Cerca de 150 mil brasileiros condenados pela Justiça a viver atrás das grades – mas que trabalham internamente nos presídios ou em empresas conveniadas pelo Estado – podem ter um reajuste no salário de 33,3%. Tudo porque a Procuradoria-Geral da República quer garantir a esses trabalhadores o direito de receber o equivalente a pelo menos um salário mínimo mensal. Para isso, o procurador-geral, Rodrigo Janot, entrou com ação no Supremo Tribunal Federal (STF) para derrubar o artigo 29 da Lei de Execução Penal (LEP). Sancionada há 31 anos, a legislação estabelece que presidiários têm o direito de receber três quartos do salário mínimo vigente, atualmente R$ 591.
De acordo com dados do Conselho Nacional de Justiça (CNJ) do ano passado, a população carcerária brasileira é de 711.463 presos, o que coloca o Brasil como a terceira maior do mundo, atrás apenas dos Estados Unidos e da China. Deste total, cerca de 150 mil (dados de junho de 2012) exercem alguma espécie de atividade remunerada. “Por tudo o que se disse e se continuará dizendo sobre a importância do trabalho como respeito à dignidade do preso e ao êxito da recuperação do infrator, não vemos motivos plausíveis para que o condenado seja remunerado com um estipêndio menor ao colocado como mínimo em todo o território nacional”, afirmou Janot na ação.

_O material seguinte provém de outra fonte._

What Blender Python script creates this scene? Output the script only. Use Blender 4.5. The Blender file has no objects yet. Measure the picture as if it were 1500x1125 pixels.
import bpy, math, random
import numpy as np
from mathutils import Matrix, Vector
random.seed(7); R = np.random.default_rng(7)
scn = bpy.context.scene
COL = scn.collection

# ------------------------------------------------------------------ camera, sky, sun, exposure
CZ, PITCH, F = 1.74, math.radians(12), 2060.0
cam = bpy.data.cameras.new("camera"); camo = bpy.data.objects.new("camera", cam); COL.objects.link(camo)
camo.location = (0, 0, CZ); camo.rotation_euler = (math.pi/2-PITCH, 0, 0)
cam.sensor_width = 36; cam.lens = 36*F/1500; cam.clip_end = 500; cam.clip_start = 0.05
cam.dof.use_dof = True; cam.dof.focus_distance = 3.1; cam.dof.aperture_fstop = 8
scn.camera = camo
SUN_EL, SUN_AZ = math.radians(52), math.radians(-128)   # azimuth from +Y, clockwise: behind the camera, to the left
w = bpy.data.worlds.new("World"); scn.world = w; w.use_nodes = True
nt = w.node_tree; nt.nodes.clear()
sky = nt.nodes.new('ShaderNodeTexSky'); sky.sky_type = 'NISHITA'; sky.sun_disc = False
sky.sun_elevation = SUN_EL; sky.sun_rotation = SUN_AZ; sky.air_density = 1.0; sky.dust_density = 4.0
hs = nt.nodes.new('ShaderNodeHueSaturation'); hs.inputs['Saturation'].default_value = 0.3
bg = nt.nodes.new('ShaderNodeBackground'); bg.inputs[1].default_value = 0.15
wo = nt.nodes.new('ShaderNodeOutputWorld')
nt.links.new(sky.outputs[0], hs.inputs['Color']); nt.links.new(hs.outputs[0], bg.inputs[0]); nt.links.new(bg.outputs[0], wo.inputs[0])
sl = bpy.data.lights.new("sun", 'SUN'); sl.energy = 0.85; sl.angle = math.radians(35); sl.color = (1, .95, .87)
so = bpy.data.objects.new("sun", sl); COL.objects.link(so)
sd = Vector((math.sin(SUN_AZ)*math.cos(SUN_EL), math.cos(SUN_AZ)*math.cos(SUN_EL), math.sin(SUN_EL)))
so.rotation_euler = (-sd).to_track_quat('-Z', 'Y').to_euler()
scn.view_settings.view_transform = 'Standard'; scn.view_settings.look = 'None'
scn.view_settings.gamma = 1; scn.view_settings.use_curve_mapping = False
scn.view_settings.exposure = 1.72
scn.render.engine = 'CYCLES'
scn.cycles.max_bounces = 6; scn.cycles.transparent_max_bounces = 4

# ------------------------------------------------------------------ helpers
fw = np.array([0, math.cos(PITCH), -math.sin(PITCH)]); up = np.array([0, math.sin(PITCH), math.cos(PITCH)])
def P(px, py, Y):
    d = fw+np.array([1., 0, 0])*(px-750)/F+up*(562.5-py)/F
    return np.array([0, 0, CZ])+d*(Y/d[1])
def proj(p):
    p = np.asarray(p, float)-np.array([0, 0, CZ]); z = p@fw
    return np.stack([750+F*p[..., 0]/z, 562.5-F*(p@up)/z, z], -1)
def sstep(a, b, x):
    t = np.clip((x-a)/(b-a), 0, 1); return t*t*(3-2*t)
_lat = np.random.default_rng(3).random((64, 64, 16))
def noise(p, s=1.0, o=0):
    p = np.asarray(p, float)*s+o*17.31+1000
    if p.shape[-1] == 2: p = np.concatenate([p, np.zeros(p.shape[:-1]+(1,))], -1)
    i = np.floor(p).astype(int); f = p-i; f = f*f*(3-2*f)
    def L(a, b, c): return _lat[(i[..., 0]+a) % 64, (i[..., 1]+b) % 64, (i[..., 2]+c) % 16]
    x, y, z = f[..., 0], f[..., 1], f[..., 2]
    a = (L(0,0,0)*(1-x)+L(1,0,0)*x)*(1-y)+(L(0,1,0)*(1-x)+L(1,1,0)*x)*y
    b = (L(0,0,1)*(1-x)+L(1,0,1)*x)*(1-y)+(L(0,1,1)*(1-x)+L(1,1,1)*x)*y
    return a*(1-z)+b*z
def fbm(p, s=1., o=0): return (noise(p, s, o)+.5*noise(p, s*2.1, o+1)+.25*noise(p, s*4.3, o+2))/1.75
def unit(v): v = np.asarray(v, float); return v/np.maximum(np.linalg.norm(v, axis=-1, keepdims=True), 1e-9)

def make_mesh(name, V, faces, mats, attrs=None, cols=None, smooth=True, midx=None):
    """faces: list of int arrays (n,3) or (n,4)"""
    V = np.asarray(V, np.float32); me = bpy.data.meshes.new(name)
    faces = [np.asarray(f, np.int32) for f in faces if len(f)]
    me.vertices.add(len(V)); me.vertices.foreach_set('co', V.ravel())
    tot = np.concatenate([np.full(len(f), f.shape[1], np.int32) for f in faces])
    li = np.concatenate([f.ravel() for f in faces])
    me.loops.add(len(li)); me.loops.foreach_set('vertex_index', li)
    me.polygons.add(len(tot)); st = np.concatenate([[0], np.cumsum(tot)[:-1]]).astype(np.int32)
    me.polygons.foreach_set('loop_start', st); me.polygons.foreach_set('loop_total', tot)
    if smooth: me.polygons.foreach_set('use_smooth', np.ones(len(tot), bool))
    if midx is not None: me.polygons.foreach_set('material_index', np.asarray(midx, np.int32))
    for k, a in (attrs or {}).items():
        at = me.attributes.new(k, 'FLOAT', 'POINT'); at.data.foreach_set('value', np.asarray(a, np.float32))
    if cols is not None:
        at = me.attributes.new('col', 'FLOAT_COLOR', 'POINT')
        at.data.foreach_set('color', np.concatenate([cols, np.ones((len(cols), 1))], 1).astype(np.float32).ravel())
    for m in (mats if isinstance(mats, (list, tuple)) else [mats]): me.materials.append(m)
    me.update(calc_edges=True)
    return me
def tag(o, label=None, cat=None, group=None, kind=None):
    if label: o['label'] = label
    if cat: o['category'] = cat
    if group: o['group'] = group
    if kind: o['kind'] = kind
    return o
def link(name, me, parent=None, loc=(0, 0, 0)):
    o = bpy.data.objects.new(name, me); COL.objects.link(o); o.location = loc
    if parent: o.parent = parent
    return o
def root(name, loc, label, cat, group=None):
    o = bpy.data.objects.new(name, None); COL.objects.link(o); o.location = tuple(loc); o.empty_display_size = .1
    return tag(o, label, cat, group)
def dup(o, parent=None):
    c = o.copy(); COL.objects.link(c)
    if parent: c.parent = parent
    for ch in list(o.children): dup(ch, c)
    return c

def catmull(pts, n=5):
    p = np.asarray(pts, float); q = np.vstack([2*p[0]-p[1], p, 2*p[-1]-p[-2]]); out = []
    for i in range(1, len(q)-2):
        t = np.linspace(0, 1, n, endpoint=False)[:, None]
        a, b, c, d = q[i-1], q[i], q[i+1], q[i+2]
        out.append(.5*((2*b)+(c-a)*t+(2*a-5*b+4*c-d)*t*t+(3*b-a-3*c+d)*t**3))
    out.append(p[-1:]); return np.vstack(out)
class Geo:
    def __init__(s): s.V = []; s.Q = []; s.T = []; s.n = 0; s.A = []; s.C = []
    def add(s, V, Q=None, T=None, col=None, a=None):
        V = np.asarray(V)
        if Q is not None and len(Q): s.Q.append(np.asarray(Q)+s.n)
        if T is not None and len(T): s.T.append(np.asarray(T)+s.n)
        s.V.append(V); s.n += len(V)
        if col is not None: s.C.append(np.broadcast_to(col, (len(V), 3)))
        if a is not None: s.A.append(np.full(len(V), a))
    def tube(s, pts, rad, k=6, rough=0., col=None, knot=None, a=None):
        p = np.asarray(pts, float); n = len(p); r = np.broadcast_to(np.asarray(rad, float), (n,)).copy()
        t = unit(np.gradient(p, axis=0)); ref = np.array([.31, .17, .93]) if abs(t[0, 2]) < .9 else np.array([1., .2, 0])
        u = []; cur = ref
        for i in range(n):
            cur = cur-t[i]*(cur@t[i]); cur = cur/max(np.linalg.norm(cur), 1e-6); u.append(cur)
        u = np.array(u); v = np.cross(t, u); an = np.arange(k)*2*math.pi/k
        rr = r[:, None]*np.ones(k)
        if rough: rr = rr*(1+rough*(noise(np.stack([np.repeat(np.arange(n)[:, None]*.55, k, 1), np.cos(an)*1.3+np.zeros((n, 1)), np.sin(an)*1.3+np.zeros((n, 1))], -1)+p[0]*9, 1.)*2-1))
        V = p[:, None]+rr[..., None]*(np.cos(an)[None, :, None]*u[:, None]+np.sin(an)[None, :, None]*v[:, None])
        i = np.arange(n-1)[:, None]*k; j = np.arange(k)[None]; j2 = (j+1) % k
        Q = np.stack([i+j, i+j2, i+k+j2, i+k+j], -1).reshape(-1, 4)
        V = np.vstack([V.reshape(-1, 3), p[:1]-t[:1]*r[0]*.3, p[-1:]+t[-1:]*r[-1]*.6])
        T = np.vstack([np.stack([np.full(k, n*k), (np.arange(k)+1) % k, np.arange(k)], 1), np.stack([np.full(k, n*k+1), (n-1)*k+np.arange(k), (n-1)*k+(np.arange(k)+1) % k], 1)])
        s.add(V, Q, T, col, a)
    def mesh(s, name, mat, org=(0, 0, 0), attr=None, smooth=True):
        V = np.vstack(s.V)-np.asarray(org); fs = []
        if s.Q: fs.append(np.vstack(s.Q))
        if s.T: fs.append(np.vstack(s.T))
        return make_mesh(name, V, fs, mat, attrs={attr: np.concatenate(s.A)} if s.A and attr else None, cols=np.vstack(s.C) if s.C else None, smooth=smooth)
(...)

O ponto central da tese do procurador-geral é que o artigo 7º da Constituição Federal assegura a todos um contracheque não inferior ao salário mínimo. Janot se baseou ainda em obras de juristas que defendem a remuneração isonômica para os presos. “O trabalho recompensado de forma injusta e extorsiva é substancialmente inútil para os efeitos de qualquer suposto ‘tratamento’ carcerário”, escreveu o procurador. Ele ainda citou a Declaração Universal dos Direitos Humanos (DUDH), que dá a todos, sem distinção, o direito a condições justas e favoráveis de trabalho. Artigo da DUDH determina ainda que “a restrição ao direito à liberdade de ir e vir não impede o exercício do direito ao trabalho não forçado, bem como o direito à pertinente remuneração”.
Ditadura
O trabalho dos presos está regulamentado na Lei 7.210, sancionada pelo presidente João Batista Figueiredo, o último representante do regime militar, em julho de 1984. Conhecida como Lei de Execução Penal (LEP), a legislação foi aprovada quatro anos antes da atual Constituição Federal, que trouxe diversos direitos trabalhistas. Nos argumentos, Janot alega que a lei fere os princípios da isonomia e da dignidade da pessoa humana – ambos retratados nos artigos 1º e 5º da Constituição. Na avaliação do procurador, com a promulgação da Constituição há quase 27 anos, a LEP já deveria ter sido atualizada. Dessa forma, optou por uma ação denominada arguição de descumprimento de preceito fundamental (ADPF), usada sempre que é verificada omissão do poder público.
O artigo 28 a Lei 7.210/84 anuncia o trabalho do condenado como “dever social e condição de dignidade humana”, com a finalidade “educativa e produtiva”. Vale lembrar que as normas trabalhistas da LEP se aplicam apenas aos condenados ao regime fechado que trabalham dentro dos presídios ou aqueles em regime semiaberto que são empregados em empresas conveniadas. Os empregados não estão sujeitos às regras da Consolidação das Leis do Trabalho (CLT). Já aqueles que recebem penas no regime semiaberto e arrumarem emprego em outras empresas têm o salário negociado e pago por elas.
O que diz a lei
O salário do preso deverá atender:
a) À indenização dos danos causados pelo crime, desde que determinados judicialmente e não reparados por outros meios;
b) Assistência à família;
c) Pequenas despesas pessoais;
d) Ressarcimento ao Estado das despesas realizadas com a manutenção do condenado, em proporção a ser fixada e sem prejuízo da destinação prevista anteriormente;
Havendo “sobra” do salário, ela será depositada em caderneta de poupança, que será entregue ao condenado quanto colocado em liberdade.